US State Department officials said Thursday they were “deeply disturbed by mounting reports of abuse of civilians, including targeted killings, rape, beatings, and the looting and destruction of homes and humanitarian facilities.”
South Sudan’s rebel-turned-official army has also been fighting in the region to crush a rebellion since April 2011 led by David Yau Yau, who comes from the Murle people.
Government officials in Lou Nuer areas in northern Jonglei denied young men had set off to fight, but past clashes have followed a similar pattern.
In December 2011, some 8,000 Lou Nuer marched south killing and looting in what they said were reprisals for earlier attacks and cattle raids by Murle fighters.
The UN later estimated over 600 people were massacred, although local officials reported the figure to have been far higher.
Rights groups accuse all sides of abusing and raping civilians.
UN peacekeepers are based in Pibor and “are patrolling in the town,” but are not deployed in frontline areas, Konyi said.
UNMISS admitted they were “not in an immediate position” to confirm details about the clashes.
Low level aerial patrols are limited after soldiers in December shot down a UN helicopter, claiming they thought it was from former civil war foes in Sudan, who Juba regularly accuse of arming rebels as a proxy force.

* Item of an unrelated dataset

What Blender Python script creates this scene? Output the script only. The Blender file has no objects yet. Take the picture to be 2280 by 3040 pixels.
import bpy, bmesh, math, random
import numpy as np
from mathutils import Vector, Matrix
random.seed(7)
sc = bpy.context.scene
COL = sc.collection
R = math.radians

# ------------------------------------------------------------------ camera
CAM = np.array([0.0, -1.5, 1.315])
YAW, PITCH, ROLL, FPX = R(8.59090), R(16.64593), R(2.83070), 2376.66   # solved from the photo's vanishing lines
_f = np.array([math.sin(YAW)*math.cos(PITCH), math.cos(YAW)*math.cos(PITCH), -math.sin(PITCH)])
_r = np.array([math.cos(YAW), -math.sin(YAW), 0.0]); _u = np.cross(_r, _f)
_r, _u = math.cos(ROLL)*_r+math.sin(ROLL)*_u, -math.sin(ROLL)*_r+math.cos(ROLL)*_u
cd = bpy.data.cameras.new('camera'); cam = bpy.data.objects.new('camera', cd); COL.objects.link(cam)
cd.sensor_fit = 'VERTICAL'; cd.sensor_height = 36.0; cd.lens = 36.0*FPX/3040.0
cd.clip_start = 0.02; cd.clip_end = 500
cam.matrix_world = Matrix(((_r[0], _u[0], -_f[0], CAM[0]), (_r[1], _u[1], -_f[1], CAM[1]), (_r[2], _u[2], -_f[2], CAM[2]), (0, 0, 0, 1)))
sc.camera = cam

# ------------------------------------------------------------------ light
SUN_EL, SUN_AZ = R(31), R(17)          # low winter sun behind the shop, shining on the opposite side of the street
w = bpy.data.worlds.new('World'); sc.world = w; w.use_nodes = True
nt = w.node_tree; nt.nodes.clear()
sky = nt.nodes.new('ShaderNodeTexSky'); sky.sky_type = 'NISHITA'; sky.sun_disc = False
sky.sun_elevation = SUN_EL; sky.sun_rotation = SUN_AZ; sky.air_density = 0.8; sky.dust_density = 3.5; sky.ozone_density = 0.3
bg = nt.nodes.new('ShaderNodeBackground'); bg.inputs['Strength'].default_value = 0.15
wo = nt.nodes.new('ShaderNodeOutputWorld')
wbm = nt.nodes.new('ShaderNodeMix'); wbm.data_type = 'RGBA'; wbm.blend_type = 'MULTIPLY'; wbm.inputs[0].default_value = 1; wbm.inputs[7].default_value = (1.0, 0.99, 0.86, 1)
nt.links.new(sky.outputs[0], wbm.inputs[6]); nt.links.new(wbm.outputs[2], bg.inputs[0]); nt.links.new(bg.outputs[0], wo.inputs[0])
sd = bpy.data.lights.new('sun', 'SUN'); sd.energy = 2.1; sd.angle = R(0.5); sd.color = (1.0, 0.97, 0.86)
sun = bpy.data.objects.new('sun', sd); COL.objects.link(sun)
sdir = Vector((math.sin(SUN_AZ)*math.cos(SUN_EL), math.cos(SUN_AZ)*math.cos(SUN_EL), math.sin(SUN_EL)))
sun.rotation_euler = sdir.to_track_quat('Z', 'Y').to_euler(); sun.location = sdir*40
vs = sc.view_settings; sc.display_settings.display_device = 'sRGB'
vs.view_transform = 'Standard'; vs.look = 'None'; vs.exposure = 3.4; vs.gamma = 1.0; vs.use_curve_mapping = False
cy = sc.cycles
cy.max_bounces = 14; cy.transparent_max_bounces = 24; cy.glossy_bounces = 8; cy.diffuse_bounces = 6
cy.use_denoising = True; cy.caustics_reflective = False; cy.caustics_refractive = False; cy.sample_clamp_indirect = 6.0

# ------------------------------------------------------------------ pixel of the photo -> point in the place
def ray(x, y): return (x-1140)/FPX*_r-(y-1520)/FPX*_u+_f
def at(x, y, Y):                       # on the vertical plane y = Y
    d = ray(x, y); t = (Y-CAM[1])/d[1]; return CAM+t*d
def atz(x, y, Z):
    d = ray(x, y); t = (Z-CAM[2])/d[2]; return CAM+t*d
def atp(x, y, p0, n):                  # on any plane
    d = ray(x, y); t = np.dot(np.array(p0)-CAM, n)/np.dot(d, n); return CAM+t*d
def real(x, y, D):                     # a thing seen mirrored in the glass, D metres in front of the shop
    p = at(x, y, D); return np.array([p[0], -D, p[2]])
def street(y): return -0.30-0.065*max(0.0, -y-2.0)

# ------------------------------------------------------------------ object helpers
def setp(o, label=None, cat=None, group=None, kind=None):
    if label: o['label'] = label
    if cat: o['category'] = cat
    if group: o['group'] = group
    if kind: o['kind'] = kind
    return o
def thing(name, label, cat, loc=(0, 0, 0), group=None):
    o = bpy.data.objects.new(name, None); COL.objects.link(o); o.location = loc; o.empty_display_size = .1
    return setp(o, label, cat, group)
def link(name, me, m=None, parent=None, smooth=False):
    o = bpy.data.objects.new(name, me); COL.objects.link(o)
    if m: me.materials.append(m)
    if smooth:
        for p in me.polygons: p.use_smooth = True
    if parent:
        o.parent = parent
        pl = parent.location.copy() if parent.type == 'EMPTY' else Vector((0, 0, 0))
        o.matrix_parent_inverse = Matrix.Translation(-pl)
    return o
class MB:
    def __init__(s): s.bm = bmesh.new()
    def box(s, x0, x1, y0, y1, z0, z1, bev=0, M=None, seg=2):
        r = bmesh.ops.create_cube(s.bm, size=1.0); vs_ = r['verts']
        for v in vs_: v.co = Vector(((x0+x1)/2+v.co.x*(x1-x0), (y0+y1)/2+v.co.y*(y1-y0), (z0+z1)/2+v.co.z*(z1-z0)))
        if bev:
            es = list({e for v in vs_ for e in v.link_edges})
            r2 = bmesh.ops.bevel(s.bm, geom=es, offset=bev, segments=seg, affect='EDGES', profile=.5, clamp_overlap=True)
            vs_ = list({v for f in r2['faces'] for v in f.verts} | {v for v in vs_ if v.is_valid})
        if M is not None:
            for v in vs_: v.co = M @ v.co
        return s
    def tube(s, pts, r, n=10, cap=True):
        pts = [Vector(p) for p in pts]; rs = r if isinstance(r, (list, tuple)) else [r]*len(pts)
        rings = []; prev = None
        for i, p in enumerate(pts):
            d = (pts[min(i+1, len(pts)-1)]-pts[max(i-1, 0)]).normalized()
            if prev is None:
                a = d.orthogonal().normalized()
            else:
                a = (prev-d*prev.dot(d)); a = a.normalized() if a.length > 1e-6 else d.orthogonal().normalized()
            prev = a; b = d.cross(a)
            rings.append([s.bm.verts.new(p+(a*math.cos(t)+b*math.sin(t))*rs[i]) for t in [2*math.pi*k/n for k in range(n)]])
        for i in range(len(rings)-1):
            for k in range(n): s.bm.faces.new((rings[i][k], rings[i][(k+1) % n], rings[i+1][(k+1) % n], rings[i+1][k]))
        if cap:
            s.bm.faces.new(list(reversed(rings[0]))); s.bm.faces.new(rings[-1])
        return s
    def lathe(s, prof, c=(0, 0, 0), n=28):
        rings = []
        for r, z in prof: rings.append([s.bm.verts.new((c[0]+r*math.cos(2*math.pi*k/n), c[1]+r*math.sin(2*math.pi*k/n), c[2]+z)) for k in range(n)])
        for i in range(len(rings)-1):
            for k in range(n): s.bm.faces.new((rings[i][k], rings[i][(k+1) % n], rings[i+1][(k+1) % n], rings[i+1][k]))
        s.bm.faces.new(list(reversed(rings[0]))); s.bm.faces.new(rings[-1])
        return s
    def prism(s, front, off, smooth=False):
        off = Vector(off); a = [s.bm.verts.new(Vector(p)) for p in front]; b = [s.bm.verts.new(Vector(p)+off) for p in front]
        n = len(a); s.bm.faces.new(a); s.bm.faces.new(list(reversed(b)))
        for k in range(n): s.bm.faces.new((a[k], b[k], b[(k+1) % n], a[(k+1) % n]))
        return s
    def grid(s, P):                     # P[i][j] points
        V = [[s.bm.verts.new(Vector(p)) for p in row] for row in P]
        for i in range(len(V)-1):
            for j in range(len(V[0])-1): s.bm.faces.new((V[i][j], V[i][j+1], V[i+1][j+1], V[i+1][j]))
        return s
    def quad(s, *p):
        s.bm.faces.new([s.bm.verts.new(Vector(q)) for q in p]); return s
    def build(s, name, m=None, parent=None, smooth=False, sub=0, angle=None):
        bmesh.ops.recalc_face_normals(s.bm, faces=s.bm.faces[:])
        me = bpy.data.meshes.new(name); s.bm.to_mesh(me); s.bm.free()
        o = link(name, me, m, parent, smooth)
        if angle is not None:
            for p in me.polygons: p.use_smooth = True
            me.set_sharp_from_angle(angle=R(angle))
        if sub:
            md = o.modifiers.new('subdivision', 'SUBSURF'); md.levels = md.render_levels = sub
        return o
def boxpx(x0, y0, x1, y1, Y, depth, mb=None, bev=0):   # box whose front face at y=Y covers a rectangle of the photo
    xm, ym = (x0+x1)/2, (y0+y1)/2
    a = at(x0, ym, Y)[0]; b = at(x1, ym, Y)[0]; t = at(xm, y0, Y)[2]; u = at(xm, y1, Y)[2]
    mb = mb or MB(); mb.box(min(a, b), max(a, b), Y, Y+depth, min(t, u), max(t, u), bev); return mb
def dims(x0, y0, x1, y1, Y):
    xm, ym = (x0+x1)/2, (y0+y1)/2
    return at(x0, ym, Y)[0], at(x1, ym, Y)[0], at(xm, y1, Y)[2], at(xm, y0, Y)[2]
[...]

Ground patrols have also been scaled back after five UN peacekeepers and seven UN civilian workers were killed in an ambush in April near Pibor.
Jonglei was one of the areas hardest hit in Sudan’s 1983-2005 north-south civil war, which ended in a peace deal that paved the way for the South’s full independence.
But the new nation is awash with guns, while communities that were once pitted against each other during Khartoum’s rule remain rivals.